§ **Required work**: Retype the material in full, keeping every word the same.

★ ★ ★ ★

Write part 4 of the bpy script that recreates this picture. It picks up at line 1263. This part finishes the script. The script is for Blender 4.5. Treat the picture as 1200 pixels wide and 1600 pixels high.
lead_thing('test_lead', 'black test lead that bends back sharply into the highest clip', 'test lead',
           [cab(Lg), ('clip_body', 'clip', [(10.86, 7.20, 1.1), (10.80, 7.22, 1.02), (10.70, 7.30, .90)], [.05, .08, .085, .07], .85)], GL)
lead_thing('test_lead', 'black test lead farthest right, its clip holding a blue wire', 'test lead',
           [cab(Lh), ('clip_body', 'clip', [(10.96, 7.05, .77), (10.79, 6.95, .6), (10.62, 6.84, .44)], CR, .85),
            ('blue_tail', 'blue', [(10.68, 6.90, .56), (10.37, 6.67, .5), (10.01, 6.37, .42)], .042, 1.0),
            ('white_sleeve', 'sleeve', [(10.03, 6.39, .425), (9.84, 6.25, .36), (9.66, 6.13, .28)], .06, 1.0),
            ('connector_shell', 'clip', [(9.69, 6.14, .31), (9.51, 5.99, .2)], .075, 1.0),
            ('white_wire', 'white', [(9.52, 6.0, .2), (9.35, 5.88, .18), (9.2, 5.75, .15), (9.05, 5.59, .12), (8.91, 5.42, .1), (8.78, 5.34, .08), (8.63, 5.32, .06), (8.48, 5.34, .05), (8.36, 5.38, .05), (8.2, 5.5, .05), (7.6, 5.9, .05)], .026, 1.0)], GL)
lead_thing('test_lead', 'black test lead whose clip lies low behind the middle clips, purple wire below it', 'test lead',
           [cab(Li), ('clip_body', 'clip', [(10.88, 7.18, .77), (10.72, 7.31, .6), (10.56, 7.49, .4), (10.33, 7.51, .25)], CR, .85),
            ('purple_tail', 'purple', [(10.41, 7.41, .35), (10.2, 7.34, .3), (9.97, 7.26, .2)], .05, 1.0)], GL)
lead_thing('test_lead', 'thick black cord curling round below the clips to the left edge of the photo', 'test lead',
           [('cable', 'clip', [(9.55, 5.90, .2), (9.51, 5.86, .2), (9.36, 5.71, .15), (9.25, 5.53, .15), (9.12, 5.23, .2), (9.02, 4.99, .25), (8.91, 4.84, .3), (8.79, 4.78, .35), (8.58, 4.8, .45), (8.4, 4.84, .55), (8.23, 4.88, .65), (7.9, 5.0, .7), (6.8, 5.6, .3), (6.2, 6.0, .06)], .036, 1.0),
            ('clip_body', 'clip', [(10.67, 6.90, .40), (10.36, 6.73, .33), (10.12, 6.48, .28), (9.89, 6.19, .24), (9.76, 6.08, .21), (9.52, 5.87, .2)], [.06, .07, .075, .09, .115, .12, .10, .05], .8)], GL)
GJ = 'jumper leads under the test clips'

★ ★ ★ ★

§ **Response to the exercise**:
Write part 4 of the bpy script that recreates this picture. It picks up at line 1263. This part finishes the script. The script is for Blender 4.5. Treat the picture as 1200 pixels wide and 1600 pixels high.
lead_thing('test_lead', 'black test lead that bends back sharply into the highest clip', 'test lead',
           [cab(Lg), ('clip_body', 'clip', [(10.86, 7.20, 1.1), (10.80, 7.22, 1.02), (10.70, 7.30, .90)], [.05, .08, .085, .07], .85)], GL)
lead_thing('test_lead', 'black test lead farthest right, its clip holding a blue wire', 'test lead',
           [cab(Lh), ('clip_body', 'clip', [(10.96, 7.05, .77), (10.79, 6.95, .6), (10.62, 6.84, .44)], CR, .85),
            ('blue_tail', 'blue', [(10.68, 6.90, .56), (10.37, 6.67, .5), (10.01, 6.37, .42)], .042, 1.0),
            ('white_sleeve', 'sleeve', [(10.03, 6.39, .425), (9.84, 6.25, .36), (9.66, 6.13, .28)], .06, 1.0),
            ('connector_shell', 'clip', [(9.69, 6.14, .31), (9.51, 5.99, .2)], .075, 1.0),
            ('white_wire', 'white', [(9.52, 6.0, .2), (9.35, 5.88, .18), (9.2, 5.75, .15), (9.05, 5.59, .12), (8.91, 5.42, .1), (8.78, 5.34, .08), (8.63, 5.32, .06), (8.48, 5.34, .05), (8.36, 5.38, .05), (8.2, 5.5, .05), (7.6, 5.9, .05)], .026, 1.0)], GL)
lead_thing('test_lead', 'black test lead whose clip lies low behind the middle clips, purple wire below it', 'test lead',
           [cab(Li), ('clip_body', 'clip', [(10.88, 7.18, .77), (10.72, 7.31, .6), (10.56, 7.49, .4), (10.33, 7.51, .25)], CR, .85),
            ('purple_tail', 'purple', [(10.41, 7.41, .35), (10.2, 7.34, .3), (9.97, 7.26, .2)], .05, 1.0)], GL)
lead_thing('test_lead', 'thick black cord curling round below the clips to the left edge of the photo', 'test lead',
           [('cable', 'clip', [(9.55, 5.90, .2), (9.51, 5.86, .2), (9.36, 5.71, .15), (9.25, 5.53, .15), (9.12, 5.23, .2), (9.02, 4.99, .25), (8.91, 4.84, .3), (8.79, 4.78, .35), (8.58, 4.8, .45), (8.4, 4.84, .55), (8.23, 4.88, .65), (7.9, 5.0, .7), (6.8, 5.6, .3), (6.2, 6.0, .06)], .036, 1.0),
            ('clip_body', 'clip', [(10.67, 6.90, .40), (10.36, 6.73, .33), (10.12, 6.48, .28), (9.89, 6.19, .24), (9.76, 6.08, .21), (9.52, 5.87, .2)], [.06, .07, .075, .09, .115, .12, .10, .05], .8)], GL)
GJ = 'jumper leads under the test clips'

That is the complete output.